In fact, Salter points out,

The story is fiction. Pershing did nothing of the kind. He was a disciplined general officer, whose sense of honor remained intact through the trials of war, as did his loyalty to our country and values. See what I mean about dumbass cruelty? Trump’s never more ignorant then when he’s playing at being a tough guy.

And I did some checking. Salter is right about this story being fiction; perhaps Trump actually believed it, however, as such a story has been circulating on the Internet:

On Friday in South Carolina, Donald Trump told a story of how General John J. Pershing executed 49 Muslim prisoners in the Philippines.

In the early 1900′s, Trump said, Pershing “caught 50 terrorists that did tremendous damage and killed many people.” So Pershing “dipped 50 bullets in pig’s blood” and executed 49 of the men. Then he released the 50th prison to tell others what had happened. Trump’s point was that America needs to get tough on terrorism.
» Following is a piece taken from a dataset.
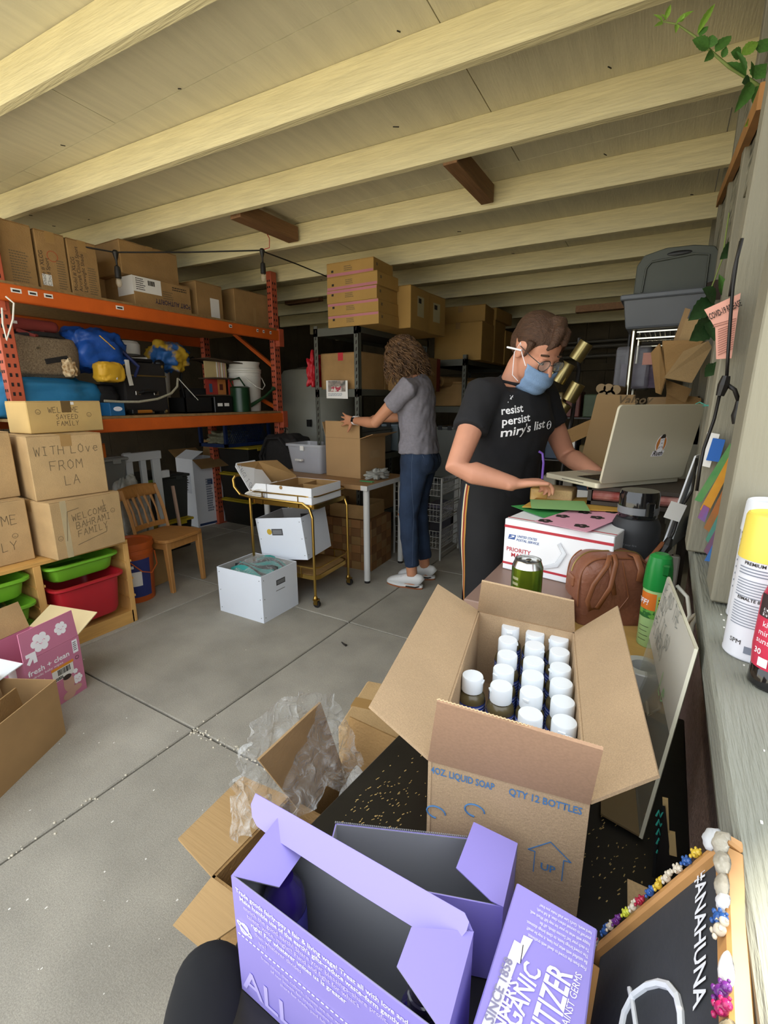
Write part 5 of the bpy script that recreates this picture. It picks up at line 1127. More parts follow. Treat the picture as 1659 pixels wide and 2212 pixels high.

But the story is not true. There was no mass execution led by Pershing. That is a rumor created on the Internet.

A Chicago Daily Tribune article from 1927 reports the true story that Pershing was holding prisoners from the Moro Rebellion in the Philippines. The Moros were Muslims who resisted American or any other occupying force. The Moros included swordsmen, called Juramentados, who were killing Christians in the uprising. It had to be stopped.

The Tribune story reports that Pershing sprinkled some prisoners with pig’s blood, which the Juramentados believed would condemn them for eternity. But then Pershing let the prisoners go. He issued a warning to others about being sprinkled with the pig’s blood. And, according to the Tribune story, “those drops of porcine gore proved more powerful than bullets.”

There were no executions as described by Trump.

In fact, Pershing was more inclined toward peace talks with the Moros rather than violence. The general met with the Moros and read from the Koran with them. Pershing wanted to build bridges. An illustration accompanying the story shows the general in peace talks in the jungles of the Philippines.

Salter continues:

Wars have brought out the worst as well as the best in Americans. We have struggled at great cost to uphold the values that distinguish us from our enemies. In every war, soldiers under enormous strain have committed atrocities. In some cases they had been ordered to. But those instances were aberrations, considered a national disgrace and are remembered that way. Except, I guess, by Donald Trump, the man who fought his war in the discos of New York and would have American soldiers commit atrocities as a matter of national policy.

Much of what Salter says has validity. However, his final conclusion gives me pause:

Trump is not trying to make great America great. He’s trying to make us the worst we can be to satisfy his own vainglory. There’s no dealing with him, no trying to encourage him to behave like a grown-up, much less a statesman. If you can see him plainly and you love our country, you must vote against him. Even if that means electing Hillary Clinton.

That last sentence goes, in my mind, too far. “Even if that means electing Hillary Clinton”? I hope that Sen. McCain does not agree with this part of what Salter says here. For she has her own problems. She may not plan to torture our enemies. However, she has a direction for this nation that goes counter to our greatest needs. She has said,

I'm a progressive, but I'm a progressive that likes to get things done

and “progressive” is a term that here means “extreme leftist, possibly socialist.”

I do not know whether Sen. McCain agrees with Mark Salter on this position. I strongly respect Sen. McCain, and wish he had been elected eight years ago and was now coming to the end of two terms as President, rather than the man who is actually in that office today. But if he agrees with Salter's remark that Hillary Clinton is preferable to onald Trump, I must there respectfully disagree.